* **EXERCISE DETAILS**
All lines below must be repeated exactly, with the pictures omitted.
- - -
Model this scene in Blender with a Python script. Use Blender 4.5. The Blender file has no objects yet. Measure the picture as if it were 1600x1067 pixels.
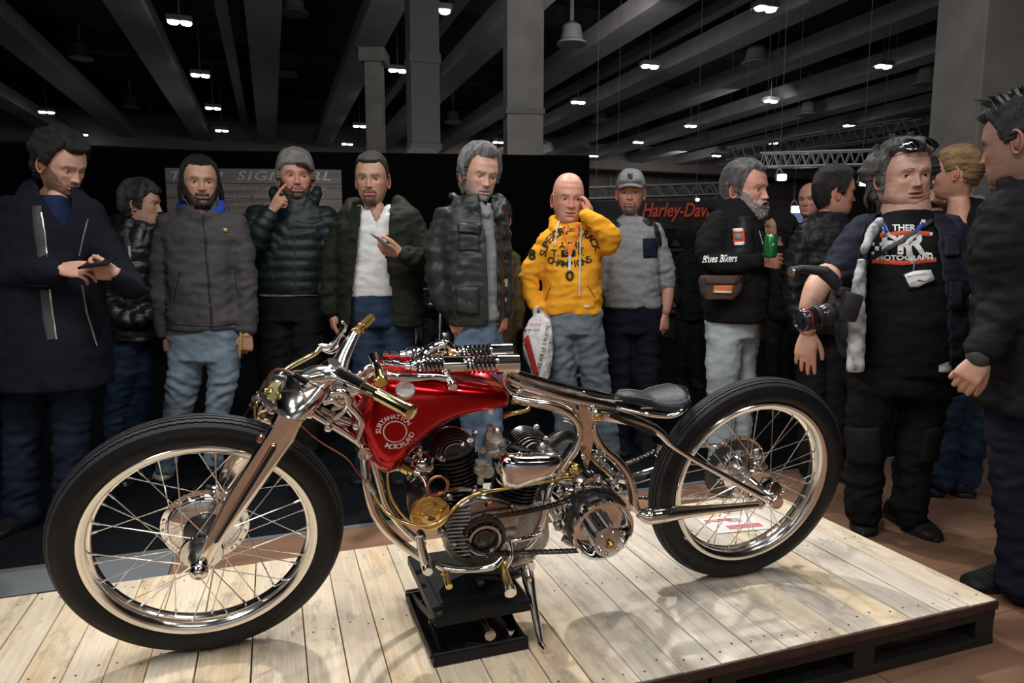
import bpy, bmesh, math, random
import numpy as np
from mathutils import Vector, Matrix, noise
from mathutils.bvhtree import BVHTree
C = bpy.context.scene.collection
S = bpy.context.scene
random.seed(7)
rng = np.random.default_rng(5)
PI = math.pi

# ---------------------------------------------------------------- camera
CAM_H = 1.23
PITCH = math.atan(133.5/1067.0)
cam_data = bpy.data.cameras.new('camera')
cam_data.sensor_width = 36.0
cam_data.lens = 1067.0/1600.0*36.0
cam_data.clip_start = 0.05
cam_data.clip_end = 200
cam = bpy.data.objects.new('camera', cam_data); C.objects.link(cam)
cam.location = (0, 0, CAM_H)
cam.rotation_euler = (PI/2-PITCH, 0, 0)
S.camera = cam

def ray(x, y):
    X = (x-800.0)/1067.0; U = (533.5-y)/1067.0
    return Vector((X, math.cos(PITCH)+U*math.sin(PITCH), -math.sin(PITCH)+U*math.cos(PITCH)))
EYE = Vector((0, 0, CAM_H))
def unp(x, y, Y=None, z=None):
    r = ray(x, y)
    t = Y/r.y if Y is not None else (z-CAM_H)/r.z
    return EYE+r*t
TH = math.atan(377/1075.3)                      # the hall's own axes against the view
CU = Vector((math.cos(TH), math.sin(TH), 0)); CV = Vector((-math.sin(TH), math.cos(TH), 0))
def H(u, v, z=0.0): return CU*u+CV*v+Vector((0, 0, z))

# ---------------------------------------------------------------- world and lights
W = bpy.data.worlds.new('hall_air'); S.world = W; W.use_nodes = True
W.node_tree.nodes['Background'].inputs[0].default_value = (0.80, 0.86, 1.0, 1)
W.node_tree.nodes['Background'].inputs[1].default_value = 0.035
def spot(name, loc, target, power, size, angle, color=(1, 0.93, 0.83), blend=0.5):
    d = bpy.data.lights.new(name, 'SPOT'); d.energy = power; d.shadow_soft_size = size
    d.spot_size = math.radians(angle); d.spot_blend = blend; d.color = color
    o = bpy.data.objects.new(name, d); C.objects.link(o); o.location = loc
    o.rotation_euler = (Vector(target)-Vector(loc)).to_track_quat('-Z', 'Y').to_euler()
    return o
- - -
* **OUTPUT BELOW**
Model this scene in Blender with a Python script. Use Blender 4.5. The Blender file has no objects yet. Measure the picture as if it were 1600x1067 pixels.
import bpy, bmesh, math, random
import numpy as np
from mathutils import Vector, Matrix, noise
from mathutils.bvhtree import BVHTree
C = bpy.context.scene.collection
S = bpy.context.scene
random.seed(7)
rng = np.random.default_rng(5)
PI = math.pi

# ---------------------------------------------------------------- camera
CAM_H = 1.23
PITCH = math.atan(133.5/1067.0)
cam_data = bpy.data.cameras.new('camera')
cam_data.sensor_width = 36.0
cam_data.lens = 1067.0/1600.0*36.0
cam_data.clip_start = 0.05
cam_data.clip_end = 200
cam = bpy.data.objects.new('camera', cam_data); C.objects.link(cam)
cam.location = (0, 0, CAM_H)
cam.rotation_euler = (PI/2-PITCH, 0, 0)
S.camera = cam

def ray(x, y):
    X = (x-800.0)/1067.0; U = (533.5-y)/1067.0
    return Vector((X, math.cos(PITCH)+U*math.sin(PITCH), -math.sin(PITCH)+U*math.cos(PITCH)))
EYE = Vector((0, 0, CAM_H))
def unp(x, y, Y=None, z=None):
    r = ray(x, y)
    t = Y/r.y if Y is not None else (z-CAM_H)/r.z
    return EYE+r*t
TH = math.atan(377/1075.3)                      # the hall's own axes against the view
CU = Vector((math.cos(TH), math.sin(TH), 0)); CV = Vector((-math.sin(TH), math.cos(TH), 0))
def H(u, v, z=0.0): return CU*u+CV*v+Vector((0, 0, z))

# ---------------------------------------------------------------- world and lights
W = bpy.data.worlds.new('hall_air'); S.world = W; W.use_nodes = True
W.node_tree.nodes['Background'].inputs[0].default_value = (0.80, 0.86, 1.0, 1)
W.node_tree.nodes['Background'].inputs[1].default_value = 0.035
def spot(name, loc, target, power, size, angle, color=(1, 0.93, 0.83), blend=0.5):
    d = bpy.data.lights.new(name, 'SPOT'); d.energy = power; d.shadow_soft_size = size
    d.spot_size = math.radians(angle); d.spot_blend = blend; d.color = color
    o = bpy.data.objects.new(name, d); C.objects.link(o); o.location = loc
    o.rotation_euler = (Vector(target)-Vector(loc)).to_track_quat('-Z', 'Y').to_euler()
    return o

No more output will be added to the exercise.